* _Given material_
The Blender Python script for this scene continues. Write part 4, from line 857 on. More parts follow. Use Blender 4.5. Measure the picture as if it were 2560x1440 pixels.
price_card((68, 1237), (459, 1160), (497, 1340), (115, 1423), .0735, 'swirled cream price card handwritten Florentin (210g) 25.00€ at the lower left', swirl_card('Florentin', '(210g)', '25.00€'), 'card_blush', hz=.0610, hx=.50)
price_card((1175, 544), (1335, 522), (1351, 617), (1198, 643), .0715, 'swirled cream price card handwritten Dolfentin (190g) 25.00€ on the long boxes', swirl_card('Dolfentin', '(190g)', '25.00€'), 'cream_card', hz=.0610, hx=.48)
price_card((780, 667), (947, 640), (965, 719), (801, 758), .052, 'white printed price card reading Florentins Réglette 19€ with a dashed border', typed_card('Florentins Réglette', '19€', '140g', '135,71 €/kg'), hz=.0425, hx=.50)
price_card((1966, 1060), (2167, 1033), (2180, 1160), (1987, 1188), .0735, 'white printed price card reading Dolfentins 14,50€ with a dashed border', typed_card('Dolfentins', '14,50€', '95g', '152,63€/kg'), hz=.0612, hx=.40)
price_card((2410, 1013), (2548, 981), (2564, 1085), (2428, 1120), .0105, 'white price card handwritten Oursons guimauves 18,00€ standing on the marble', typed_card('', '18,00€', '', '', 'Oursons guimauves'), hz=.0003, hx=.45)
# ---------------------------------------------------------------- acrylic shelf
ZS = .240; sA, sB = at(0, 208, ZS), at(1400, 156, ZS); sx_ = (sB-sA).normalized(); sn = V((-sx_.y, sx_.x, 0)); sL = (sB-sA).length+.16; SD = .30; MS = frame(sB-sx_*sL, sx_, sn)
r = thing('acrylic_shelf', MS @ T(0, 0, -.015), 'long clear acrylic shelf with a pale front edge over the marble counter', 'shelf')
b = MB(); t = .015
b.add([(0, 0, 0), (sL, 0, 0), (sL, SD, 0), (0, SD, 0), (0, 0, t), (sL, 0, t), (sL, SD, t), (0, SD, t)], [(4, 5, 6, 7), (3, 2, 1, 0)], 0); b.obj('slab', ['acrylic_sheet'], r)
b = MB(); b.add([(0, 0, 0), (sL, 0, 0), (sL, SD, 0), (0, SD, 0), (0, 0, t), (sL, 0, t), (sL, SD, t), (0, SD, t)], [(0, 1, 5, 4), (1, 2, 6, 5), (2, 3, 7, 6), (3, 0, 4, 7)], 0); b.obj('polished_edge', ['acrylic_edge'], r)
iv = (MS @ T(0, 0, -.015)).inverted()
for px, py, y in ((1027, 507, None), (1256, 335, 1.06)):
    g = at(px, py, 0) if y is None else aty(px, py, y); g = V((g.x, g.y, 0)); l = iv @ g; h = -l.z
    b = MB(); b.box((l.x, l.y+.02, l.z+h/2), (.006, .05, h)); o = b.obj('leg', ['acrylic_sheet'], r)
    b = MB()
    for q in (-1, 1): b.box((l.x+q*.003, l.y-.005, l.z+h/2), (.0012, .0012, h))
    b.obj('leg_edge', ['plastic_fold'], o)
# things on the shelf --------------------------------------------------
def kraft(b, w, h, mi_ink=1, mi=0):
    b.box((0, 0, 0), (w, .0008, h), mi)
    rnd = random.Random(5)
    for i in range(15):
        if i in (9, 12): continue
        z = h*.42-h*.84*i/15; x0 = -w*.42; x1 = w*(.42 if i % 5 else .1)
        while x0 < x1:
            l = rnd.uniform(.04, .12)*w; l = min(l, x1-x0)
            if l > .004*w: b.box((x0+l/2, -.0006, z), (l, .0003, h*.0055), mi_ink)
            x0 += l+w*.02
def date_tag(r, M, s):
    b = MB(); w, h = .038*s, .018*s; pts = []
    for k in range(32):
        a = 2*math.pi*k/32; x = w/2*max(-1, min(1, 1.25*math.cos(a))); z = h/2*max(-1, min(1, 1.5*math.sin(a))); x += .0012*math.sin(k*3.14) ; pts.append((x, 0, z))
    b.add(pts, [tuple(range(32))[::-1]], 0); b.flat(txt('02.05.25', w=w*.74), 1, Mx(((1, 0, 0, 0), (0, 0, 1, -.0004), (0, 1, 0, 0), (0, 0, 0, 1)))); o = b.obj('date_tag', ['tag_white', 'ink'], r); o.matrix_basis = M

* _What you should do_
Your task is to reproduce the whole listing exactly.

* _Full answer_
The Blender Python script for this scene continues. Write part 4, from line 857 on. More parts follow. Use Blender 4.5. Measure the picture as if it were 2560x1440 pixels.
price_card((68, 1237), (459, 1160), (497, 1340), (115, 1423), .0735, 'swirled cream price card handwritten Florentin (210g) 25.00€ at the lower left', swirl_card('Florentin', '(210g)', '25.00€'), 'card_blush', hz=.0610, hx=.50)
price_card((1175, 544), (1335, 522), (1351, 617), (1198, 643), .0715, 'swirled cream price card handwritten Dolfentin (190g) 25.00€ on the long boxes', swirl_card('Dolfentin', '(190g)', '25.00€'), 'cream_card', hz=.0610, hx=.48)
price_card((780, 667), (947, 640), (965, 719), (801, 758), .052, 'white printed price card reading Florentins Réglette 19€ with a dashed border', typed_card('Florentins Réglette', '19€', '140g', '135,71 €/kg'), hz=.0425, hx=.50)
price_card((1966, 1060), (2167, 1033), (2180, 1160), (1987, 1188), .0735, 'white printed price card reading Dolfentins 14,50€ with a dashed border', typed_card('Dolfentins', '14,50€', '95g', '152,63€/kg'), hz=.0612, hx=.40)
price_card((2410, 1013), (2548, 981), (2564, 1085), (2428, 1120), .0105, 'white price card handwritten Oursons guimauves 18,00€ standing on the marble', typed_card('', '18,00€', '', '', 'Oursons guimauves'), hz=.0003, hx=.45)
# ---------------------------------------------------------------- acrylic shelf
ZS = .240; sA, sB = at(0, 208, ZS), at(1400, 156, ZS); sx_ = (sB-sA).normalized(); sn = V((-sx_.y, sx_.x, 0)); sL = (sB-sA).length+.16; SD = .30; MS = frame(sB-sx_*sL, sx_, sn)
r = thing('acrylic_shelf', MS @ T(0, 0, -.015), 'long clear acrylic shelf with a pale front edge over the marble counter', 'shelf')
b = MB(); t = .015
b.add([(0, 0, 0), (sL, 0, 0), (sL, SD, 0), (0, SD, 0), (0, 0, t), (sL, 0, t), (sL, SD, t), (0, SD, t)], [(4, 5, 6, 7), (3, 2, 1, 0)], 0); b.obj('slab', ['acrylic_sheet'], r)
b = MB(); b.add([(0, 0, 0), (sL, 0, 0), (sL, SD, 0), (0, SD, 0), (0, 0, t), (sL, 0, t), (sL, SD, t), (0, SD, t)], [(0, 1, 5, 4), (1, 2, 6, 5), (2, 3, 7, 6), (3, 0, 4, 7)], 0); b.obj('polished_edge', ['acrylic_edge'], r)
iv = (MS @ T(0, 0, -.015)).inverted()
for px, py, y in ((1027, 507, None), (1256, 335, 1.06)):
    g = at(px, py, 0) if y is None else aty(px, py, y); g = V((g.x, g.y, 0)); l = iv @ g; h = -l.z
    b = MB(); b.box((l.x, l.y+.02, l.z+h/2), (.006, .05, h)); o = b.obj('leg', ['acrylic_sheet'], r)
    b = MB()
    for q in (-1, 1): b.box((l.x+q*.003, l.y-.005, l.z+h/2), (.0012, .0012, h))
    b.obj('leg_edge', ['plastic_fold'], o)
# things on the shelf --------------------------------------------------
def kraft(b, w, h, mi_ink=1, mi=0):
    b.box((0, 0, 0), (w, .0008, h), mi)
    rnd = random.Random(5)
    for i in range(15):
        if i in (9, 12): continue
        z = h*.42-h*.84*i/15; x0 = -w*.42; x1 = w*(.42 if i % 5 else .1)
        while x0 < x1:
            l = rnd.uniform(.04, .12)*w; l = min(l, x1-x0)
            if l > .004*w: b.box((x0+l/2, -.0006, z), (l, .0003, h*.0055), mi_ink)
            x0 += l+w*.02
def date_tag(r, M, s):
    b = MB(); w, h = .038*s, .018*s; pts = []
    for k in range(32):
        a = 2*math.pi*k/32; x = w/2*max(-1, min(1, 1.25*math.cos(a))); z = h/2*max(-1, min(1, 1.5*math.sin(a))); x += .0012*math.sin(k*3.14) ; pts.append((x, 0, z))
    b.add(pts, [tuple(range(32))[::-1]], 0); b.flat(txt('02.05.25', w=w*.74), 1, Mx(((1, 0, 0, 0), (0, 0, 1, -.0004), (0, 1, 0, 0), (0, 0, 0, 1)))); o = b.obj('date_tag', ['tag_white', 'ink'], r); o.matrix_basis = M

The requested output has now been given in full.